In October, The Judith Center launched its first major initiative, The Judith Center Poster Project, occurring over five years in partnership with numerous university art museums across the U.S. The project will feature new works made by 50 American artists, reflecting contemporary concerns about equality, and will be accompanied by educational programs.
The first phase of the project, Freedom in the Automation Age, debuted at MSU Broad Art Museum and featured newly commissioned posters by Lynn Hershman Leeson, Lauren Lee McCarthy, Warren Neidich, abbi page, Martine Syms, and Linda Vallejo. The artists’ works speak to intersections of gender and how the commercialization/weaponization of new technology (such as AI) is resulting in an increasingly restricted space for individual freedoms, both in democratic processes and beyond.
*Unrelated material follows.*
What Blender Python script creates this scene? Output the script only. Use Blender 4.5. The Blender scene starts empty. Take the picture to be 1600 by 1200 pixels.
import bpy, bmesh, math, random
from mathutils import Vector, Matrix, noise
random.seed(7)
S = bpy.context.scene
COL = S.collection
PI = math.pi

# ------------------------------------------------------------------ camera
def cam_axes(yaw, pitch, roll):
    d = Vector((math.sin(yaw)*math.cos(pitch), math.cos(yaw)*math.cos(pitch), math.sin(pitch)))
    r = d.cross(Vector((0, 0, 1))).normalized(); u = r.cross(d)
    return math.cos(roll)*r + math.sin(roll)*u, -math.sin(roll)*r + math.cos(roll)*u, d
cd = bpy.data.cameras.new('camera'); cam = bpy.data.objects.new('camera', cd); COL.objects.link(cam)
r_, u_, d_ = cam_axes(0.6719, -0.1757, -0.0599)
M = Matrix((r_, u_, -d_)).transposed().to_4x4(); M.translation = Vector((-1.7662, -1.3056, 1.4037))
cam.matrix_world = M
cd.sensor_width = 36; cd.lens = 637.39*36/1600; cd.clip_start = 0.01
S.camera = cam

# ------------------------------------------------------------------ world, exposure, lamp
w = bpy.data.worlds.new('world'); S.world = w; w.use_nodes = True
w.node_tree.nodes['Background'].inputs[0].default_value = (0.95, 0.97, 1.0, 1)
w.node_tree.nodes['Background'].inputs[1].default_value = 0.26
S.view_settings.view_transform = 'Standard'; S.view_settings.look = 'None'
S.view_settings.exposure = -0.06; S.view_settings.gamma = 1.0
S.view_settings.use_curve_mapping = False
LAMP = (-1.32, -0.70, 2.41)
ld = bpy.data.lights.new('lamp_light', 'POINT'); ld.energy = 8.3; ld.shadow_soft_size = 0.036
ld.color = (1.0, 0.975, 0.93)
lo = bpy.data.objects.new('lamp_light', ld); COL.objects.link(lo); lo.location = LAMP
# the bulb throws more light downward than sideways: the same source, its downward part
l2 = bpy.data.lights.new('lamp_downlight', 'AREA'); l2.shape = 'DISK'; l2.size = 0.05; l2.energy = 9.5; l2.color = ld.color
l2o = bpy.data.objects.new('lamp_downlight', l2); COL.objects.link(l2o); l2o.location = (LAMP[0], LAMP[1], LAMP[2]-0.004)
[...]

The growing presence of Artificial Intelligence (AI) is encroaching upon our democratic freedoms. On October 29, The Judith Center hosted a cross-disciplinary conversation addressing AI’s influence on electoral politics and representation. Speakers examined critical recent events to discuss AI’s amplification of cultural biases, its myriad products—ranging from biofeedback apps, to interactive avatars, to marketing bots—that affect our electoral processes, as well as ongoing efforts by government and the private sector to regulate this technology.
At Felix Art Fair, we presented our first curatorial project, "Women in Print: Expanding the LA Canon," with The Center for the Study of Political Graphics. We displayed historical posters made by women artists in the LA area from the 1970s-90s, including Favianna Rodriguez, Sister Corita Kent, the Guerilla Girls, Barbara Carrasco and many more.
We were honored to work with nine contemporary artists, who we commissioned to make new response posters that address the ongoing presence of sexism, including Sandrine Abessera, Eve Fowler, Mariah Garnett, Raul Guerrero, Muna Malik, Nicole Miller, Erika Rothenberg, and Kang Seung Lee.